■ **STORED DATA**

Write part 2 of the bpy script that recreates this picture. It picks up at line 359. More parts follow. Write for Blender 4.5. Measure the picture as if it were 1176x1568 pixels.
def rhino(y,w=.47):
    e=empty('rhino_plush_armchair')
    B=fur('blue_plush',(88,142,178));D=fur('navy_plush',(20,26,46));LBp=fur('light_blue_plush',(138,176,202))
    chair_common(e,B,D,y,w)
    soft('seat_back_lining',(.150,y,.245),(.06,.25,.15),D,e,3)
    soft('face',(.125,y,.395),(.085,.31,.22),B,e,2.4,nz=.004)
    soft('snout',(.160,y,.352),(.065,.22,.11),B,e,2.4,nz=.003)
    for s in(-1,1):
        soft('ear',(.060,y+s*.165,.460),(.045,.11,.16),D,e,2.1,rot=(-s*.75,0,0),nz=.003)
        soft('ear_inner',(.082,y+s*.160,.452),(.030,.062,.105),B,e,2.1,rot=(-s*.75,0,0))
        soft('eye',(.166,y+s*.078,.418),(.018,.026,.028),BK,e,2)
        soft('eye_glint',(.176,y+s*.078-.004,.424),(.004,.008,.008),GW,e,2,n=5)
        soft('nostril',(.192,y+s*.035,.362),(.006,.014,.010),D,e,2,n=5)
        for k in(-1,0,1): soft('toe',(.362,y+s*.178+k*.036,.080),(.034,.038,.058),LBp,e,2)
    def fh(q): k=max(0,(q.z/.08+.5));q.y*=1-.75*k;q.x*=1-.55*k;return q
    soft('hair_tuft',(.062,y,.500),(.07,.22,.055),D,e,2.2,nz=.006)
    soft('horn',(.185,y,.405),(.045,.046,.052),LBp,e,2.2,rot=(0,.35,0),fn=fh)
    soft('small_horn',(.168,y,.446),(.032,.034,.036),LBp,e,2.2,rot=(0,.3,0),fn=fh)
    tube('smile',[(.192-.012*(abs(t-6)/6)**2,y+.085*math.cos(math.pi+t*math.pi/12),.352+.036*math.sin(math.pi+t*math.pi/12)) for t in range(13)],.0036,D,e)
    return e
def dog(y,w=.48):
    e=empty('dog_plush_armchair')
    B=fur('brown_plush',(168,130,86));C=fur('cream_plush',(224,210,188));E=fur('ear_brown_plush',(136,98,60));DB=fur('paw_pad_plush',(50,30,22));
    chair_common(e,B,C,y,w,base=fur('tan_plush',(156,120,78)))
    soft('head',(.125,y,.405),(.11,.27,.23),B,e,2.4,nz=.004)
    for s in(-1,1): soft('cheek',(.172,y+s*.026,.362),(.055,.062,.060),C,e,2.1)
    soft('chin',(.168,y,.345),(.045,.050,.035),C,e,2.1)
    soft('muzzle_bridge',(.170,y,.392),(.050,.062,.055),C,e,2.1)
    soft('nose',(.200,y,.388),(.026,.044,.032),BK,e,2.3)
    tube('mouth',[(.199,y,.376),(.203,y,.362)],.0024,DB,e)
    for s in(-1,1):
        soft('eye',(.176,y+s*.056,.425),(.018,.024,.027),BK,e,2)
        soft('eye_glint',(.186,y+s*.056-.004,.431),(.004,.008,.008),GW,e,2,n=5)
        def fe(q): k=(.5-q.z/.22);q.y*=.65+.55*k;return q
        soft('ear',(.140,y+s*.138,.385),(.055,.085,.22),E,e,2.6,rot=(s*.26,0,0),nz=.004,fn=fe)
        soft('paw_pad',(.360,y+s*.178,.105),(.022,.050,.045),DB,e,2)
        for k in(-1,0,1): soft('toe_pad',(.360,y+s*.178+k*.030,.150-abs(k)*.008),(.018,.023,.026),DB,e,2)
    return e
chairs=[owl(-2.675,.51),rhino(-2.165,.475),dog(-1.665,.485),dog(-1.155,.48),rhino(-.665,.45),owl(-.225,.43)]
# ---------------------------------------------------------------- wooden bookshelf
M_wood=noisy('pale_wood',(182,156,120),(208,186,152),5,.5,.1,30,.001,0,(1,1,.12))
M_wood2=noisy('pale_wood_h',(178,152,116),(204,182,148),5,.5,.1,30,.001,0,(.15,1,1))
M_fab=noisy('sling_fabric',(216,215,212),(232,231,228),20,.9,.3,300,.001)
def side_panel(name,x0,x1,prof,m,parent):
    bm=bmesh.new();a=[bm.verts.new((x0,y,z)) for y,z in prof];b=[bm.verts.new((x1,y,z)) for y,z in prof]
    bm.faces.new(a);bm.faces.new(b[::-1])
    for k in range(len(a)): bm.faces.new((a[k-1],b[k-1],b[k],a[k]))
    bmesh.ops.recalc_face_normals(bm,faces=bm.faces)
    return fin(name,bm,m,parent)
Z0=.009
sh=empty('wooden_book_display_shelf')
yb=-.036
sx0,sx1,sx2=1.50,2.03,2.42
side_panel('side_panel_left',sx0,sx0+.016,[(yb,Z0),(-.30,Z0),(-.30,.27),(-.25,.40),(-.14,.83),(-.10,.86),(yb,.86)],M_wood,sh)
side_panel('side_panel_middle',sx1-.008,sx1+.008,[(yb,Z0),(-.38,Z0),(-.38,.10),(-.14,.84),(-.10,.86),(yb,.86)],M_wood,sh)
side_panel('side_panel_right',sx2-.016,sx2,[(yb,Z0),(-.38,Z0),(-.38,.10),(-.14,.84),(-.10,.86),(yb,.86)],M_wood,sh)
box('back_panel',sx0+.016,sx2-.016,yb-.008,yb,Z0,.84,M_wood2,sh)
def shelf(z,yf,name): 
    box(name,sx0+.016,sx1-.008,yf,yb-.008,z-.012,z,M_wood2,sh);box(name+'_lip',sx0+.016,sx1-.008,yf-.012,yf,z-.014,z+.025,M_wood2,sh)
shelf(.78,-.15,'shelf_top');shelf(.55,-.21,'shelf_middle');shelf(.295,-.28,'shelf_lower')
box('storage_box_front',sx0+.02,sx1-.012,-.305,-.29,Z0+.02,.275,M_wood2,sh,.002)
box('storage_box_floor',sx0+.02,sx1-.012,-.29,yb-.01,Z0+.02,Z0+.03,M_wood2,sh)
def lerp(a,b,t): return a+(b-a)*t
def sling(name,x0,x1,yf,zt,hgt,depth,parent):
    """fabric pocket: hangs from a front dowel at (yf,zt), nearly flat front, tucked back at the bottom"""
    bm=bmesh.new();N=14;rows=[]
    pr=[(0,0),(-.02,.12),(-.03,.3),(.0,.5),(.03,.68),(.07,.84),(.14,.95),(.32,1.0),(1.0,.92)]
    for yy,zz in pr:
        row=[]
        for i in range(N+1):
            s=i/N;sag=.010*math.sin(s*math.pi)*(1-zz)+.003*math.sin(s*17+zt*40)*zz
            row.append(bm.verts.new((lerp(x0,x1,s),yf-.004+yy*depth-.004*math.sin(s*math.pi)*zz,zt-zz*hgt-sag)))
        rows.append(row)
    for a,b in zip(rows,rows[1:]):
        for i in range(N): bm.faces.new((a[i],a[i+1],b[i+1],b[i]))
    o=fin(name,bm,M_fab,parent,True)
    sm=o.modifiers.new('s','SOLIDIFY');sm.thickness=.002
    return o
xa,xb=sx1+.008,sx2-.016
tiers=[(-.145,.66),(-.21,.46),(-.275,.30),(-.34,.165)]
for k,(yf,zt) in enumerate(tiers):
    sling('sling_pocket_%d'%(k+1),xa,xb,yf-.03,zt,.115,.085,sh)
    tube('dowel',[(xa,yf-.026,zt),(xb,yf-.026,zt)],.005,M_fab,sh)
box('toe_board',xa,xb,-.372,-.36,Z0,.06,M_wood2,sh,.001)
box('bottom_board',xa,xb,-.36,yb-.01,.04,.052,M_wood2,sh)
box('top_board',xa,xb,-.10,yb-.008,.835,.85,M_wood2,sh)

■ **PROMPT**
Print the listing above in full, exactly as it is.

■ **SOLUTION FOR THIS EXERCISE**
Write part 2 of the bpy script that recreates this picture. It picks up at line 359. More parts follow. Write for Blender 4.5. Measure the picture as if it were 1176x1568 pixels.
def rhino(y,w=.47):
    e=empty('rhino_plush_armchair')
    B=fur('blue_plush',(88,142,178));D=fur('navy_plush',(20,26,46));LBp=fur('light_blue_plush',(138,176,202))
    chair_common(e,B,D,y,w)
    soft('seat_back_lining',(.150,y,.245),(.06,.25,.15),D,e,3)
    soft('face',(.125,y,.395),(.085,.31,.22),B,e,2.4,nz=.004)
    soft('snout',(.160,y,.352),(.065,.22,.11),B,e,2.4,nz=.003)
    for s in(-1,1):
        soft('ear',(.060,y+s*.165,.460),(.045,.11,.16),D,e,2.1,rot=(-s*.75,0,0),nz=.003)
        soft('ear_inner',(.082,y+s*.160,.452),(.030,.062,.105),B,e,2.1,rot=(-s*.75,0,0))
        soft('eye',(.166,y+s*.078,.418),(.018,.026,.028),BK,e,2)
        soft('eye_glint',(.176,y+s*.078-.004,.424),(.004,.008,.008),GW,e,2,n=5)
        soft('nostril',(.192,y+s*.035,.362),(.006,.014,.010),D,e,2,n=5)
        for k in(-1,0,1): soft('toe',(.362,y+s*.178+k*.036,.080),(.034,.038,.058),LBp,e,2)
    def fh(q): k=max(0,(q.z/.08+.5));q.y*=1-.75*k;q.x*=1-.55*k;return q
    soft('hair_tuft',(.062,y,.500),(.07,.22,.055),D,e,2.2,nz=.006)
    soft('horn',(.185,y,.405),(.045,.046,.052),LBp,e,2.2,rot=(0,.35,0),fn=fh)
    soft('small_horn',(.168,y,.446),(.032,.034,.036),LBp,e,2.2,rot=(0,.3,0),fn=fh)
    tube('smile',[(.192-.012*(abs(t-6)/6)**2,y+.085*math.cos(math.pi+t*math.pi/12),.352+.036*math.sin(math.pi+t*math.pi/12)) for t in range(13)],.0036,D,e)
    return e
def dog(y,w=.48):
    e=empty('dog_plush_armchair')
    B=fur('brown_plush',(168,130,86));C=fur('cream_plush',(224,210,188));E=fur('ear_brown_plush',(136,98,60));DB=fur('paw_pad_plush',(50,30,22));
    chair_common(e,B,C,y,w,base=fur('tan_plush',(156,120,78)))
    soft('head',(.125,y,.405),(.11,.27,.23),B,e,2.4,nz=.004)
    for s in(-1,1): soft('cheek',(.172,y+s*.026,.362),(.055,.062,.060),C,e,2.1)
    soft('chin',(.168,y,.345),(.045,.050,.035),C,e,2.1)
    soft('muzzle_bridge',(.170,y,.392),(.050,.062,.055),C,e,2.1)
    soft('nose',(.200,y,.388),(.026,.044,.032),BK,e,2.3)
    tube('mouth',[(.199,y,.376),(.203,y,.362)],.0024,DB,e)
    for s in(-1,1):
        soft('eye',(.176,y+s*.056,.425),(.018,.024,.027),BK,e,2)
        soft('eye_glint',(.186,y+s*.056-.004,.431),(.004,.008,.008),GW,e,2,n=5)
        def fe(q): k=(.5-q.z/.22);q.y*=.65+.55*k;return q
        soft('ear',(.140,y+s*.138,.385),(.055,.085,.22),E,e,2.6,rot=(s*.26,0,0),nz=.004,fn=fe)
        soft('paw_pad',(.360,y+s*.178,.105),(.022,.050,.045),DB,e,2)
        for k in(-1,0,1): soft('toe_pad',(.360,y+s*.178+k*.030,.150-abs(k)*.008),(.018,.023,.026),DB,e,2)
    return e
chairs=[owl(-2.675,.51),rhino(-2.165,.475),dog(-1.665,.485),dog(-1.155,.48),rhino(-.665,.45),owl(-.225,.43)]
# ---------------------------------------------------------------- wooden bookshelf
M_wood=noisy('pale_wood',(182,156,120),(208,186,152),5,.5,.1,30,.001,0,(1,1,.12))
M_wood2=noisy('pale_wood_h',(178,152,116),(204,182,148),5,.5,.1,30,.001,0,(.15,1,1))
M_fab=noisy('sling_fabric',(216,215,212),(232,231,228),20,.9,.3,300,.001)
def side_panel(name,x0,x1,prof,m,parent):
    bm=bmesh.new();a=[bm.verts.new((x0,y,z)) for y,z in prof];b=[bm.verts.new((x1,y,z)) for y,z in prof]
    bm.faces.new(a);bm.faces.new(b[::-1])
    for k in range(len(a)): bm.faces.new((a[k-1],b[k-1],b[k],a[k]))
    bmesh.ops.recalc_face_normals(bm,faces=bm.faces)
    return fin(name,bm,m,parent)
Z0=.009
sh=empty('wooden_book_display_shelf')
yb=-.036
sx0,sx1,sx2=1.50,2.03,2.42
side_panel('side_panel_left',sx0,sx0+.016,[(yb,Z0),(-.30,Z0),(-.30,.27),(-.25,.40),(-.14,.83),(-.10,.86),(yb,.86)],M_wood,sh)
side_panel('side_panel_middle',sx1-.008,sx1+.008,[(yb,Z0),(-.38,Z0),(-.38,.10),(-.14,.84),(-.10,.86),(yb,.86)],M_wood,sh)
side_panel('side_panel_right',sx2-.016,sx2,[(yb,Z0),(-.38,Z0),(-.38,.10),(-.14,.84),(-.10,.86),(yb,.86)],M_wood,sh)
box('back_panel',sx0+.016,sx2-.016,yb-.008,yb,Z0,.84,M_wood2,sh)
def shelf(z,yf,name): 
    box(name,sx0+.016,sx1-.008,yf,yb-.008,z-.012,z,M_wood2,sh);box(name+'_lip',sx0+.016,sx1-.008,yf-.012,yf,z-.014,z+.025,M_wood2,sh)
shelf(.78,-.15,'shelf_top');shelf(.55,-.21,'shelf_middle');shelf(.295,-.28,'shelf_lower')
box('storage_box_front',sx0+.02,sx1-.012,-.305,-.29,Z0+.02,.275,M_wood2,sh,.002)
box('storage_box_floor',sx0+.02,sx1-.012,-.29,yb-.01,Z0+.02,Z0+.03,M_wood2,sh)
def lerp(a,b,t): return a+(b-a)*t
def sling(name,x0,x1,yf,zt,hgt,depth,parent):
    """fabric pocket: hangs from a front dowel at (yf,zt), nearly flat front, tucked back at the bottom"""
    bm=bmesh.new();N=14;rows=[]
    pr=[(0,0),(-.02,.12),(-.03,.3),(.0,.5),(.03,.68),(.07,.84),(.14,.95),(.32,1.0),(1.0,.92)]
    for yy,zz in pr:
        row=[]
        for i in range(N+1):
            s=i/N;sag=.010*math.sin(s*math.pi)*(1-zz)+.003*math.sin(s*17+zt*40)*zz
            row.append(bm.verts.new((lerp(x0,x1,s),yf-.004+yy*depth-.004*math.sin(s*math.pi)*zz,zt-zz*hgt-sag)))
        rows.append(row)
    for a,b in zip(rows,rows[1:]):
        for i in range(N): bm.faces.new((a[i],a[i+1],b[i+1],b[i]))
    o=fin(name,bm,M_fab,parent,True)
    sm=o.modifiers.new('s','SOLIDIFY');sm.thickness=.002
    return o
xa,xb=sx1+.008,sx2-.016
tiers=[(-.145,.66),(-.21,.46),(-.275,.30),(-.34,.165)]
for k,(yf,zt) in enumerate(tiers):
    sling('sling_pocket_%d'%(k+1),xa,xb,yf-.03,zt,.115,.085,sh)
    tube('dowel',[(xa,yf-.026,zt),(xb,yf-.026,zt)],.005,M_fab,sh)
box('toe_board',xa,xb,-.372,-.36,Z0,.06,M_wood2,sh,.001)
box('bottom_board',xa,xb,-.36,yb-.01,.04,.052,M_wood2,sh)
box('top_board',xa,xb,-.10,yb-.008,.835,.85,M_wood2,sh)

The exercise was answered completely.